:: Task to carry out ::
Pull out every line containing the string "part".

:: Listed records ::

──────

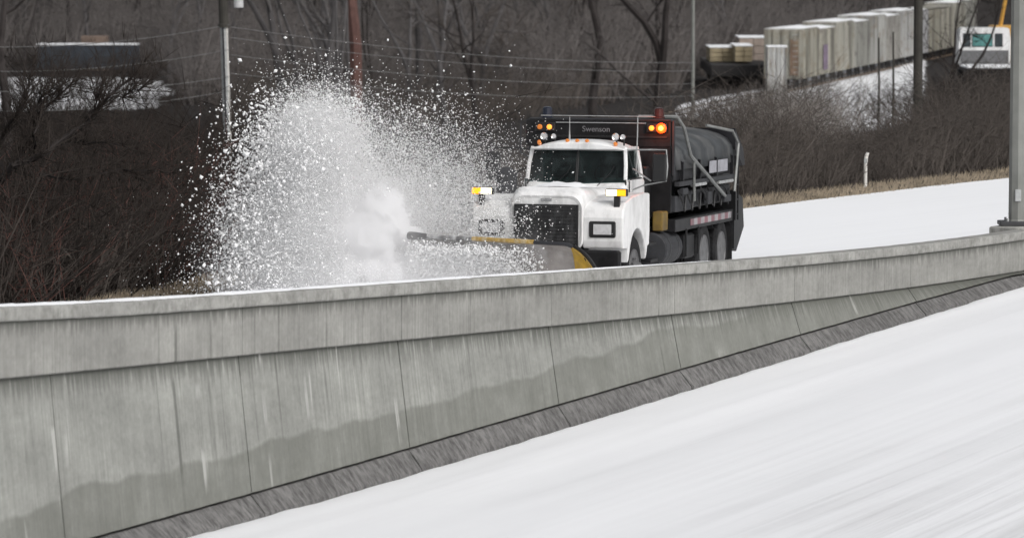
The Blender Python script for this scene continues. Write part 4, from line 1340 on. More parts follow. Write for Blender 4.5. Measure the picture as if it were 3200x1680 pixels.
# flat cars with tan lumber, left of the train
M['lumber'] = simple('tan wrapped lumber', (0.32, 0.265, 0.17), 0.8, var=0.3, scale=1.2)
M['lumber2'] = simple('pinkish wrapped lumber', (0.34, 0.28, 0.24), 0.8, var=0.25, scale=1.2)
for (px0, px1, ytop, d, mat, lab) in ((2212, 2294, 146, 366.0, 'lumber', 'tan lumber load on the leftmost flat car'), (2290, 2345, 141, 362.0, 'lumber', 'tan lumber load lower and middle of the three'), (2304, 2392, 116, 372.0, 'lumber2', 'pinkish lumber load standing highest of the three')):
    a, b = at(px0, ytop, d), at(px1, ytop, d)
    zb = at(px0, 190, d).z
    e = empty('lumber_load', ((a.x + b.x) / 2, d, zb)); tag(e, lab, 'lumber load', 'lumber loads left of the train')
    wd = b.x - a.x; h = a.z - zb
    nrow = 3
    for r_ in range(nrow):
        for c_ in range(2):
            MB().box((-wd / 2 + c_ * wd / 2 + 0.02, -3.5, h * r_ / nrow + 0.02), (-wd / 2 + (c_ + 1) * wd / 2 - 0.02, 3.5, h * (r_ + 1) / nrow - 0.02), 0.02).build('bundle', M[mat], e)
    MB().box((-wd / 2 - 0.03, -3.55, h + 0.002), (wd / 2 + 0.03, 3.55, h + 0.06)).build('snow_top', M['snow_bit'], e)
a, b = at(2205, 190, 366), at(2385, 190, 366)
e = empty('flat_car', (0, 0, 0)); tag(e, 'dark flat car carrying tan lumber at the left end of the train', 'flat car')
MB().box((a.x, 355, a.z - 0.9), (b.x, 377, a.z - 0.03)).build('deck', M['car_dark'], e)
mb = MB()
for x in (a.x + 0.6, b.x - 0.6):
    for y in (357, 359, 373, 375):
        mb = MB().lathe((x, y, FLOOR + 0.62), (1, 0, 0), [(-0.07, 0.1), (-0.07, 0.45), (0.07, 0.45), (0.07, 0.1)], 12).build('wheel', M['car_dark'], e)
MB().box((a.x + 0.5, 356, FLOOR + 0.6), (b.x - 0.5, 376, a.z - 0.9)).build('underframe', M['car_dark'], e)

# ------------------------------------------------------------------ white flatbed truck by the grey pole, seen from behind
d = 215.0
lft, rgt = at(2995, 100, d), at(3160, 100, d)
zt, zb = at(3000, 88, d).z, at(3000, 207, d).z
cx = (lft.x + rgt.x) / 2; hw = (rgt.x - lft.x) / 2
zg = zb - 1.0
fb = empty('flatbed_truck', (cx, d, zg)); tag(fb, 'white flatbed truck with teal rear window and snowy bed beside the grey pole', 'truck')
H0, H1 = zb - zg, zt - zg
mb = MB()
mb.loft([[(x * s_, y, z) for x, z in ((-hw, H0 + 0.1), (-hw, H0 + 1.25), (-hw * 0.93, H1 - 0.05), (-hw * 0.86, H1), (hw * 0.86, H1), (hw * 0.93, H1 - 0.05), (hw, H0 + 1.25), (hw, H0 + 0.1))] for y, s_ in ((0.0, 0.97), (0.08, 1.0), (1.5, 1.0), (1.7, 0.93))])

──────

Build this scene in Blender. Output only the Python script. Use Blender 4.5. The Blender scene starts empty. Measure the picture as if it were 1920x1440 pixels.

──────

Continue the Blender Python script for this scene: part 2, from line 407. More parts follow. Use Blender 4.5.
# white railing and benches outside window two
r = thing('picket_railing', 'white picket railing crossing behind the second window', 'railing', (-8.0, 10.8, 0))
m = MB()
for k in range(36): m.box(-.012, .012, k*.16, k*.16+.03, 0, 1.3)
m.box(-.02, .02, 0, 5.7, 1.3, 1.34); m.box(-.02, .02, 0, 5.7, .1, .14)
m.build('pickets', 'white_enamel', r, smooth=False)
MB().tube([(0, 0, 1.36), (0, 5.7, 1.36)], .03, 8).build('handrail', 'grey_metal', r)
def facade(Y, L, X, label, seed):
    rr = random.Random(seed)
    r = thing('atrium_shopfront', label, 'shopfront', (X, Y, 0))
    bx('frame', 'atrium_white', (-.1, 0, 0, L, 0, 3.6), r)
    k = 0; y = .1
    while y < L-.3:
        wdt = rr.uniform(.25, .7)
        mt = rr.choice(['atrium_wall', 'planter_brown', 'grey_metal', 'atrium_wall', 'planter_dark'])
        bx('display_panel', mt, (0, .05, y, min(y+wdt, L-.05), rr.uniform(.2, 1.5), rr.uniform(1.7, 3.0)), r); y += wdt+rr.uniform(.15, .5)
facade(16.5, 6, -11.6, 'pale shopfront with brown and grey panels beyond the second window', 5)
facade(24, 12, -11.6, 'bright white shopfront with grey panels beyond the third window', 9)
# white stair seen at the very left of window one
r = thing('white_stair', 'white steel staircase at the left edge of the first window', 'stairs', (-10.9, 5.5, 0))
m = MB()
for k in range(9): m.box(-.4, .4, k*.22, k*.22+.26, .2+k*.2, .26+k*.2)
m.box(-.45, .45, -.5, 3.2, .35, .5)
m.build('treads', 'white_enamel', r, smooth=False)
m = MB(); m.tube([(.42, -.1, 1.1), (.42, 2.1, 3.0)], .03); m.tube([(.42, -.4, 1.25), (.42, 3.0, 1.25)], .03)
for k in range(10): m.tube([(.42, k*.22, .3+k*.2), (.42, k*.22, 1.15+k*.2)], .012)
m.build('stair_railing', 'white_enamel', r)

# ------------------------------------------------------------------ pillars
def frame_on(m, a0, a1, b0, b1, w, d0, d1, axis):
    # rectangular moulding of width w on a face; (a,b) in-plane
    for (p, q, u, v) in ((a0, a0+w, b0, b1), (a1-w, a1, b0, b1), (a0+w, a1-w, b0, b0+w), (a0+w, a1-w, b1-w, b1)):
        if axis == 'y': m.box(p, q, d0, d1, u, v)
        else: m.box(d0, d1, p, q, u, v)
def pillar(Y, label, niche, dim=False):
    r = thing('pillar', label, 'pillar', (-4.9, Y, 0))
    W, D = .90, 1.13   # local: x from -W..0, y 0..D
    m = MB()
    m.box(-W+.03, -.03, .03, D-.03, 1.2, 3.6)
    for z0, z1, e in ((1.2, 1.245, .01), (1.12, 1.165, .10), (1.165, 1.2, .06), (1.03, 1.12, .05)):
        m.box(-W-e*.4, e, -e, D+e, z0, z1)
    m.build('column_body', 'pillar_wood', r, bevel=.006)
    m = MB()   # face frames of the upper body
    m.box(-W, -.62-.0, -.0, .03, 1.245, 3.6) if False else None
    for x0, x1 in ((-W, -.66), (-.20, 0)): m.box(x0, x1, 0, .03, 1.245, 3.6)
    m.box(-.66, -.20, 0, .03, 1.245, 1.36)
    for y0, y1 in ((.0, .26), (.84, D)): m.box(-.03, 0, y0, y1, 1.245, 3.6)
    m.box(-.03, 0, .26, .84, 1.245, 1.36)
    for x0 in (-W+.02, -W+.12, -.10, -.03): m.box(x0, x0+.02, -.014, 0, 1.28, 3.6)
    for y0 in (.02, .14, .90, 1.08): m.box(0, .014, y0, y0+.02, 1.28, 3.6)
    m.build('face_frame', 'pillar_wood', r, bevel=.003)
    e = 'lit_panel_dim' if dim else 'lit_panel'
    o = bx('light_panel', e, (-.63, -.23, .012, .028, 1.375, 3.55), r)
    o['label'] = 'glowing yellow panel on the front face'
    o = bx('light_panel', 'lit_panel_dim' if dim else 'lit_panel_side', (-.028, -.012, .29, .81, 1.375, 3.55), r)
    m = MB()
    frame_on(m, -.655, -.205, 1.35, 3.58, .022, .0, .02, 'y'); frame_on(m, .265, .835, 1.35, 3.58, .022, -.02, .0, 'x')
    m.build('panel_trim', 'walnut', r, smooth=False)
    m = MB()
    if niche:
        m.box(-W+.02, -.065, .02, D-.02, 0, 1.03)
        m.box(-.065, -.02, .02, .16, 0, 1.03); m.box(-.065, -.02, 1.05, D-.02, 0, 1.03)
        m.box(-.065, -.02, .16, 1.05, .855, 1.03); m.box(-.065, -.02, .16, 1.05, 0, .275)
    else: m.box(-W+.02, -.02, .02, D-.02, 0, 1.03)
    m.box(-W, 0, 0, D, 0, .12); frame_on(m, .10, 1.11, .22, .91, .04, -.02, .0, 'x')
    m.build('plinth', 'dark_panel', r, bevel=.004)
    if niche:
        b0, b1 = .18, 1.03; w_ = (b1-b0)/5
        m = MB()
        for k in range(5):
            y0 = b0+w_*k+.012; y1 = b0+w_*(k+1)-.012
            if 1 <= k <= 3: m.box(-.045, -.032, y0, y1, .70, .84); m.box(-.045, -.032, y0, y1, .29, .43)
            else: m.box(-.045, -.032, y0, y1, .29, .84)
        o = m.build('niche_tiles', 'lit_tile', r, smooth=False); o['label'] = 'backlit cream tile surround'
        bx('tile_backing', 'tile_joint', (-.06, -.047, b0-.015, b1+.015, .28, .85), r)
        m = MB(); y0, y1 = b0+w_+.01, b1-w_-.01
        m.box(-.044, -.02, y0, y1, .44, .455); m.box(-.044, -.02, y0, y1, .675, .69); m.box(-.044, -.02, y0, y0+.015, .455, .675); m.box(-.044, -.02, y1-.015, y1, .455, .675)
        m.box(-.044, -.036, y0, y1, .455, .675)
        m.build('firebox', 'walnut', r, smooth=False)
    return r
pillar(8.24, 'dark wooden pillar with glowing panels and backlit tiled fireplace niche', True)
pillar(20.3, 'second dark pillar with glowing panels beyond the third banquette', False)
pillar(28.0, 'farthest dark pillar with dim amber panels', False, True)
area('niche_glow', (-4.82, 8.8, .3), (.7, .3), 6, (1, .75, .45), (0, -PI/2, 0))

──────

:: The answer ::
The Blender Python script for this scene continues. Write part 4, from line 1340 on. More parts follow. Write for Blender 4.5. Measure the picture as if it were 3200x1680 pixels.
Continue the Blender Python script for this scene: part 2, from line 407. More parts follow. Use Blender 4.5.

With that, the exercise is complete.